Faute d’évoluer, on continuera à creuser un sillon entre le bénéfice et le négatif. Mais surtout, on ne fera qu’amplifier une logique générale déjà fort criante de dualités ou d’oppositions toujours plus radicalisées : l’écart grandissant entre riches et pauvres, l’inégalité devant les conséquences de l’évolution du climat, etc. Ces questions ne se résoudront pas toutes seules. La véritable solution passe alors vraisemblablement par l’éducation, par un meilleur rapport à la sagesse, par une capacité à fixer des limites.
Il faut donc faire un pas supplémentaire. Et mesurer que l’on soit rentré dans une révolution que le numérique a les moyens de porter à des fins de changement ou d’évolution de mentalité. Il faut comprendre (et accepter, ce qui n’est pas forcément chose aisée) que ce n’est plus seulement nous qui faisons évoluer le numérique, mais, par un effet de feedback, c’est le numérique qui nous fait évoluer. C’est nous qui sommes innovés, et en plus de nous innover, par la connexion généralisée et l’accès toujours plus vaste à l’information qu’il opère, le numérique peut nous aider à faire évoluer positivement les consciences.
Dans un point de bascule inédit, c’est la créature technologique qui innove son créateur. Il ne s’agit pas d’une perspective de science-fiction ou de transhumanisme. Nous sommes ici dans une optique culturelle, une perspective de refonte et de redéfinition des éléments essentiels, notamment politiques qui permettent un meilleur vivre-ensemble.
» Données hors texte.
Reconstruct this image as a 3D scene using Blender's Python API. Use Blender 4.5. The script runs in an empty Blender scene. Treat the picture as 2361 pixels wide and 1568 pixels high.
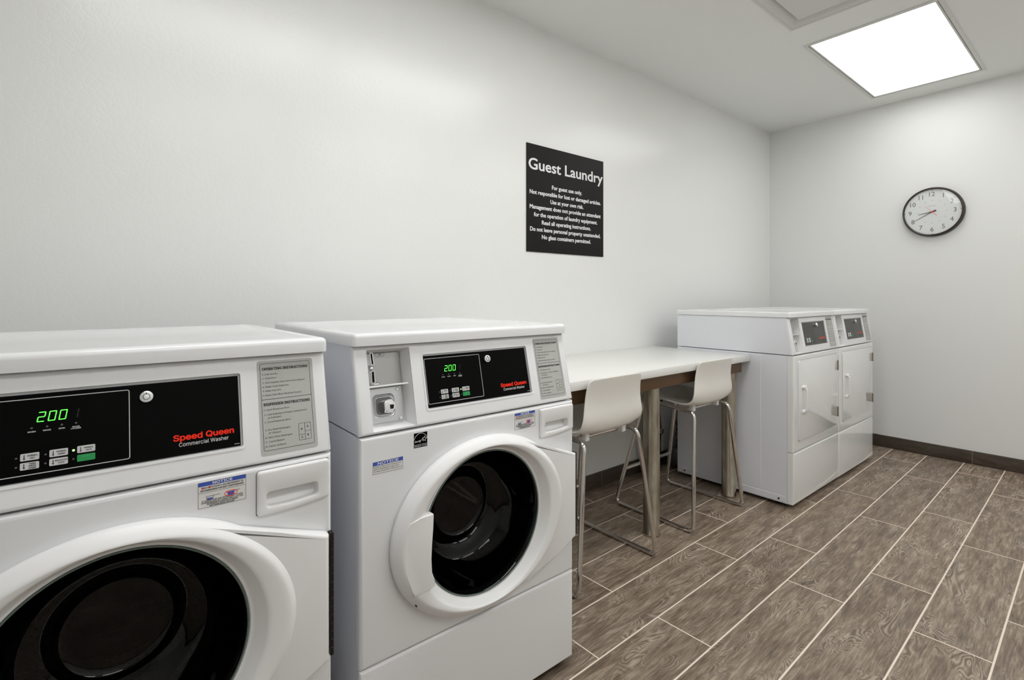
import bpy, bmesh, math
from mathutils import Vector, Matrix

# ------------------------------------------------------------------ camera, world, exposure
S = bpy.context.scene
COL = S.collection
YAW = 0.8841                                   # angle from the view direction to the long wall's direction
cam_data = bpy.data.cameras.new('camera')
cam = bpy.data.objects.new('camera', cam_data)
COL.objects.link(cam)
S.camera = cam
cam.location = (0.0, -1.9487, 1.1078)
cam.rotation_euler = (math.pi / 2, 0, YAW - math.pi / 2)
cam_data.sensor_width = 36.0
cam_data.lens = 36.0 * 1162.7 / 2361.0
cam_data.shift_y = -(784.0 - 682.8) / 2361.0
cam_data.clip_start = 0.02
S.view_settings.view_transform = 'Standard'
S.view_settings.look = 'None'
S.view_settings.gamma = 1.0
S.view_settings.use_curve_mapping = False
S.view_settings.exposure = 0.08
world = bpy.data.worlds.new('world')
S.world = world
world.use_nodes = True
world.node_tree.nodes['Background'].inputs[0].default_value = (0.9, 0.95, 1.0, 1)
world.node_tree.nodes['Background'].inputs[1].default_value = 0.05
LAMP = 5.3                                     # strength of the ceiling troffers
LAMP_FAR = 3.6                                 # troffer by the dryers, set weaker to soften its far wall hot spot

CEIL = 2.509
XF = 4.46                                      # far wall
XN, YN = -1.75, -3.25                          # walls behind the camera

# ------------------------------------------------------------------ materials
def mat(name, rgb, rough=0.5, metal=0.0, emit=None, estr=0.0, coat=0.0, spec=0.5):
    m = bpy.data.materials.new(name)
    m.use_nodes = True
    b = m.node_tree.nodes['Principled BSDF']
    b.inputs['Base Color'].default_value = (*rgb, 1)
    b.inputs['Roughness'].default_value = rough
    b.inputs['Metallic'].default_value = metal
    b.inputs['Specular IOR Level'].default_value = spec
    b.inputs['Coat Weight'].default_value = coat
    b.inputs['Coat Roughness'].default_value = 0.05
    if emit:
        b.inputs['Emission Color'].default_value = (*emit, 1)
        b.inputs['Emission Strength'].default_value = estr
    return m

def srgb(r, g, b):
    f = lambda c: (c / 255 / 12.92) if c <= 10 else ((c / 255 + 0.055) / 1.055) ** 2.4
    return (f(r), f(g), f(b))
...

Ainsi, un nouveau champ se dessine où digital et innovation fournissent les moyens d’ouvrir une nouvelle ère. C’est comme si nous étions guidés vers la possibilité d’une amélioration généralisée. De cette manière, le numérique montre qu’il n’est pas une technologie parmi d’autres, mais qu’il est capable de soutenir une véritable évolution de pensée qui consiste avant tout à prendre toute la mesure de cette évidence : désormais, les outils nous créent autant que nous les créons.